The plot, an evil empire exists
The twist: it's you.
That's what the empty rep bar means.
Evil is boring, and I like how this game makes evil the most tedious way to play.
This game is Undertale 0 really.
People mistake this for a tactical RPG. In reality it's a PR management game in which your goal is to maintain the image of a struggling resistance of the people while you keep your real army of demons, liches, and other horrors on the down low.
Or legit win with good, high Ali units, which is significantly tougher than curbstomping everyone.
Imo the review has a number of good points, but I'd say look at it in the same way you look at someone reviewing Undertale based only on a genocide run.
It DOES hit the core game mechanics and it does get an okay sense of the game, and it does point out legit problems. But its missing the meat and potatoes of what a lot of folks like about the game.
I love this game but boy howdy is it not everybody’s jam. Unwieldy, obtuse, weird, you’re allowed not to like it. The story gets more fleshed out in later games, and I think the N64 version is way more accessible but yeah there’s a reason this wasn’t a success.
Yess finallyyyyy
How can you even judge a game when you spend 90% of it not understanding how to play it? It sounds like you missed a healthy chunk of the game just trying to run straight lines and beat it fast. You’re entitled to not like it, but to act like it’s a bad game because it goes over your head is wrong. It sounds like you just don’t like that type of game.

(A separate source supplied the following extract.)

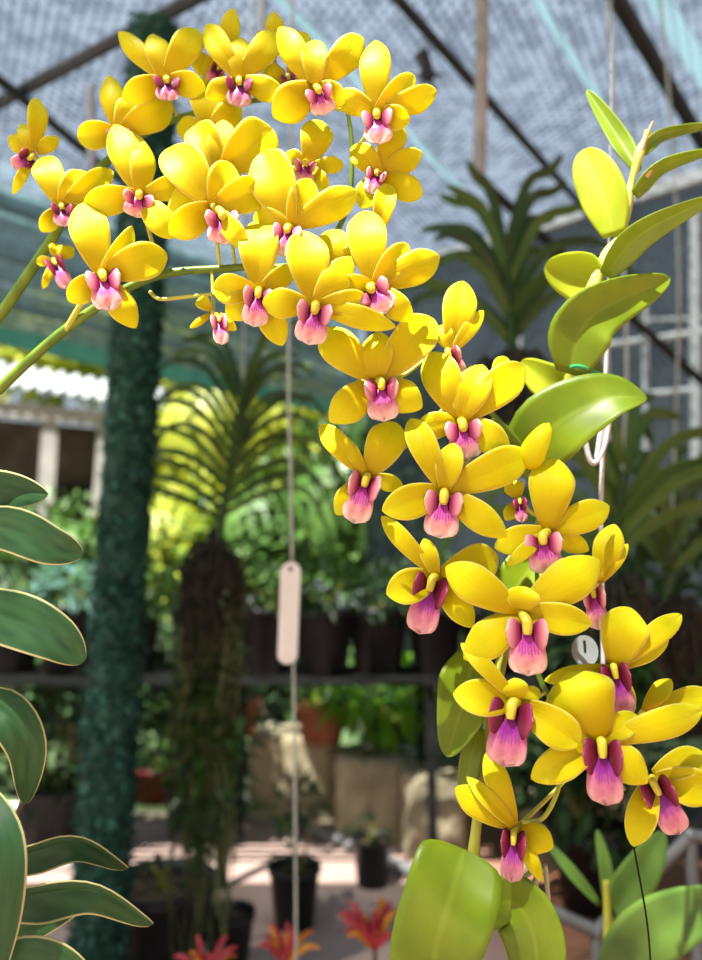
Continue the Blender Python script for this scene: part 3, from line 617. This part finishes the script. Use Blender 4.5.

Because part of a game is how intuitive it is. How good a job it does in instructing the player.
The thing is, once you understand Ogre Battle you can still get the best endings through thoughtless cheese. An optimal playthrough frankly won't look much different than one that doesn't understand the mechanics. You just need to kill all of the bad guys with your super army and have an army of high charisma back benchers liberate the cities.
The game plays itself. By definition it is bad!
Masters can speed run this game in 2 and a half hours for the best ending. He spent 50 hours for one of the worst endings. You understand nothing, at least your opinion leader wasn't possessed. Go griffin bro.